Information shown -

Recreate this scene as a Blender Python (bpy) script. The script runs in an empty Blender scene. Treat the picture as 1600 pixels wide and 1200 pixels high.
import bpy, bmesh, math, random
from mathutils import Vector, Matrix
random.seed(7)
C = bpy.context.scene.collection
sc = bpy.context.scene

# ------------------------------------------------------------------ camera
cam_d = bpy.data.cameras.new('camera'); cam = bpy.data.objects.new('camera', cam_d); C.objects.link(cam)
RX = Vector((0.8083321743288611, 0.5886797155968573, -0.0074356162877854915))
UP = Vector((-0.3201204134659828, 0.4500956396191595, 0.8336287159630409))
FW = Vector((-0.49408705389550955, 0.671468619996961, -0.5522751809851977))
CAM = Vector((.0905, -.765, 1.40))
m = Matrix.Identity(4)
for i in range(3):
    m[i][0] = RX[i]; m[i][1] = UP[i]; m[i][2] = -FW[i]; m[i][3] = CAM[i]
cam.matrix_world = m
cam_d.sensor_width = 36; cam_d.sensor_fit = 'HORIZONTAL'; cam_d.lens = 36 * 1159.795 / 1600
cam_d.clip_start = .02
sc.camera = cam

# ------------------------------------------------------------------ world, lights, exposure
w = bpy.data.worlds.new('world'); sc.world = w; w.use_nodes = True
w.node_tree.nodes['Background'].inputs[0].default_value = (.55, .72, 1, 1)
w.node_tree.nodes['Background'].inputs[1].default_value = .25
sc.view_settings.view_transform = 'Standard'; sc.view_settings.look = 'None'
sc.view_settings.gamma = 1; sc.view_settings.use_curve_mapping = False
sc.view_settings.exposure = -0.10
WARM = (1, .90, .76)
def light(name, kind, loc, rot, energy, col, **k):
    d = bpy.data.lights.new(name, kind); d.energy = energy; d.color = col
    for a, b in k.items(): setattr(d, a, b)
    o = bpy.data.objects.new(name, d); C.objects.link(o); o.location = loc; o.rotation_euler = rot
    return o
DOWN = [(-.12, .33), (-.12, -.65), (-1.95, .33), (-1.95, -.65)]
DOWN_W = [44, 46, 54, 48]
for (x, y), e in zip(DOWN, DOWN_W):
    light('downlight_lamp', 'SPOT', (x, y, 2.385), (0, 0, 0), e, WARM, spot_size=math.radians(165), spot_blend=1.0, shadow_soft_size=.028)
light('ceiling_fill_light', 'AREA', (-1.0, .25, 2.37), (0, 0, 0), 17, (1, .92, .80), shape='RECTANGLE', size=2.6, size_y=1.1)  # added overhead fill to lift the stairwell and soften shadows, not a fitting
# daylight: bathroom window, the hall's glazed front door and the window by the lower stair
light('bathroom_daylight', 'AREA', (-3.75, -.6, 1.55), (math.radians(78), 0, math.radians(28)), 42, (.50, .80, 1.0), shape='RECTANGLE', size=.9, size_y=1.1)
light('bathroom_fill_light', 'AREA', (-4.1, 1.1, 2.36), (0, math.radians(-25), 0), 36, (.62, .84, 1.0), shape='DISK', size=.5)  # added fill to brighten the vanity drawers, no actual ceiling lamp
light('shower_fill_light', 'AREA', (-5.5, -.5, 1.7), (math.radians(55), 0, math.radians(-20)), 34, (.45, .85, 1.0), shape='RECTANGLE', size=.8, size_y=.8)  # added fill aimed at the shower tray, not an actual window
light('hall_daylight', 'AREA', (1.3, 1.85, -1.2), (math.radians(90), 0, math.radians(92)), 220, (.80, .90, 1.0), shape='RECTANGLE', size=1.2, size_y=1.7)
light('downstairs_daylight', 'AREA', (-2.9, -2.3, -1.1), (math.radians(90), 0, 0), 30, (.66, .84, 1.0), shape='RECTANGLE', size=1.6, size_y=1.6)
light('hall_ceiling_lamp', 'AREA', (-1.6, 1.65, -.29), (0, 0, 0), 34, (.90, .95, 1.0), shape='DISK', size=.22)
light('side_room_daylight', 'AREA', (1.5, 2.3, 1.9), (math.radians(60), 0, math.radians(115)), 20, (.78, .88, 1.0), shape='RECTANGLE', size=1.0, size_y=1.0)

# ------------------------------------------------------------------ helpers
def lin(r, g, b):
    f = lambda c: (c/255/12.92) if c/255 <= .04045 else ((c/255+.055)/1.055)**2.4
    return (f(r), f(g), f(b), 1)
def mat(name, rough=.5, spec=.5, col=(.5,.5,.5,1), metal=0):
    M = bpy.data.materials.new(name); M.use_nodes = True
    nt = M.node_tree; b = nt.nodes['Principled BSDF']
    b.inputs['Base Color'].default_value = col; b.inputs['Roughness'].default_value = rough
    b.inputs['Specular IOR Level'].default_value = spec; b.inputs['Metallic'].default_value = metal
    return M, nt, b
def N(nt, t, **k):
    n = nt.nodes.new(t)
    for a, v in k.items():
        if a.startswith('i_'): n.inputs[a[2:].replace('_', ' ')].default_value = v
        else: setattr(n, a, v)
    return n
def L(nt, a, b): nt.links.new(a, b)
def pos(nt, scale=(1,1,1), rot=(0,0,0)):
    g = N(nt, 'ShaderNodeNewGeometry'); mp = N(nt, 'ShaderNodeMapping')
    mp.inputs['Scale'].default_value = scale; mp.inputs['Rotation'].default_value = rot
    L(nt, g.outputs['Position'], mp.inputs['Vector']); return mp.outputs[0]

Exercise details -
All of the material must be reproduced exactly.

Answer for this exercise -
Recreate this scene as a Blender Python (bpy) script. The script runs in an empty Blender scene. Treat the picture as 1600 pixels wide and 1200 pixels high.
import bpy, bmesh, math, random
from mathutils import Vector, Matrix
random.seed(7)
C = bpy.context.scene.collection
sc = bpy.context.scene

# ------------------------------------------------------------------ camera
cam_d = bpy.data.cameras.new('camera'); cam = bpy.data.objects.new('camera', cam_d); C.objects.link(cam)
RX = Vector((0.8083321743288611, 0.5886797155968573, -0.0074356162877854915))
UP = Vector((-0.3201204134659828, 0.4500956396191595, 0.8336287159630409))
FW = Vector((-0.49408705389550955, 0.671468619996961, -0.5522751809851977))
CAM = Vector((.0905, -.765, 1.40))
m = Matrix.Identity(4)
for i in range(3):
    m[i][0] = RX[i]; m[i][1] = UP[i]; m[i][2] = -FW[i]; m[i][3] = CAM[i]
cam.matrix_world = m
cam_d.sensor_width = 36; cam_d.sensor_fit = 'HORIZONTAL'; cam_d.lens = 36 * 1159.795 / 1600
cam_d.clip_start = .02
sc.camera = cam

# ------------------------------------------------------------------ world, lights, exposure
w = bpy.data.worlds.new('world'); sc.world = w; w.use_nodes = True
w.node_tree.nodes['Background'].inputs[0].default_value = (.55, .72, 1, 1)
w.node_tree.nodes['Background'].inputs[1].default_value = .25
sc.view_settings.view_transform = 'Standard'; sc.view_settings.look = 'None'
sc.view_settings.gamma = 1; sc.view_settings.use_curve_mapping = False
sc.view_settings.exposure = -0.10
WARM = (1, .90, .76)
def light(name, kind, loc, rot, energy, col, **k):
    d = bpy.data.lights.new(name, kind); d.energy = energy; d.color = col
    for a, b in k.items(): setattr(d, a, b)
    o = bpy.data.objects.new(name, d); C.objects.link(o); o.location = loc; o.rotation_euler = rot
    return o
DOWN = [(-.12, .33), (-.12, -.65), (-1.95, .33), (-1.95, -.65)]
DOWN_W = [44, 46, 54, 48]
for (x, y), e in zip(DOWN, DOWN_W):
    light('downlight_lamp', 'SPOT', (x, y, 2.385), (0, 0, 0), e, WARM, spot_size=math.radians(165), spot_blend=1.0, shadow_soft_size=.028)
light('ceiling_fill_light', 'AREA', (-1.0, .25, 2.37), (0, 0, 0), 17, (1, .92, .80), shape='RECTANGLE', size=2.6, size_y=1.1)  # added overhead fill to lift the stairwell and soften shadows, not a fitting
# daylight: bathroom window, the hall's glazed front door and the window by the lower stair
light('bathroom_daylight', 'AREA', (-3.75, -.6, 1.55), (math.radians(78), 0, math.radians(28)), 42, (.50, .80, 1.0), shape='RECTANGLE', size=.9, size_y=1.1)
light('bathroom_fill_light', 'AREA', (-4.1, 1.1, 2.36), (0, math.radians(-25), 0), 36, (.62, .84, 1.0), shape='DISK', size=.5)  # added fill to brighten the vanity drawers, no actual ceiling lamp
light('shower_fill_light', 'AREA', (-5.5, -.5, 1.7), (math.radians(55), 0, math.radians(-20)), 34, (.45, .85, 1.0), shape='RECTANGLE', size=.8, size_y=.8)  # added fill aimed at the shower tray, not an actual window
light('hall_daylight', 'AREA', (1.3, 1.85, -1.2), (math.radians(90), 0, math.radians(92)), 220, (.80, .90, 1.0), shape='RECTANGLE', size=1.2, size_y=1.7)
light('downstairs_daylight', 'AREA', (-2.9, -2.3, -1.1), (math.radians(90), 0, 0), 30, (.66, .84, 1.0), shape='RECTANGLE', size=1.6, size_y=1.6)
light('hall_ceiling_lamp', 'AREA', (-1.6, 1.65, -.29), (0, 0, 0), 34, (.90, .95, 1.0), shape='DISK', size=.22)
light('side_room_daylight', 'AREA', (1.5, 2.3, 1.9), (math.radians(60), 0, math.radians(115)), 20, (.78, .88, 1.0), shape='RECTANGLE', size=1.0, size_y=1.0)

# ------------------------------------------------------------------ helpers
def lin(r, g, b):
    f = lambda c: (c/255/12.92) if c/255 <= .04045 else ((c/255+.055)/1.055)**2.4
    return (f(r), f(g), f(b), 1)
def mat(name, rough=.5, spec=.5, col=(.5,.5,.5,1), metal=0):
    M = bpy.data.materials.new(name); M.use_nodes = True
    nt = M.node_tree; b = nt.nodes['Principled BSDF']
    b.inputs['Base Color'].default_value = col; b.inputs['Roughness'].default_value = rough
    b.inputs['Specular IOR Level'].default_value = spec; b.inputs['Metallic'].default_value = metal
    return M, nt, b
def N(nt, t, **k):
    n = nt.nodes.new(t)
    for a, v in k.items():
        if a.startswith('i_'): n.inputs[a[2:].replace('_', ' ')].default_value = v
        else: setattr(n, a, v)
    return n
def L(nt, a, b): nt.links.new(a, b)
def pos(nt, scale=(1,1,1), rot=(0,0,0)):
    g = N(nt, 'ShaderNodeNewGeometry'); mp = N(nt, 'ShaderNodeMapping')
    mp.inputs['Scale'].default_value = scale; mp.inputs['Rotation'].default_value = rot
    L(nt, g.outputs['Position'], mp.inputs['Vector']); return mp.outputs[0]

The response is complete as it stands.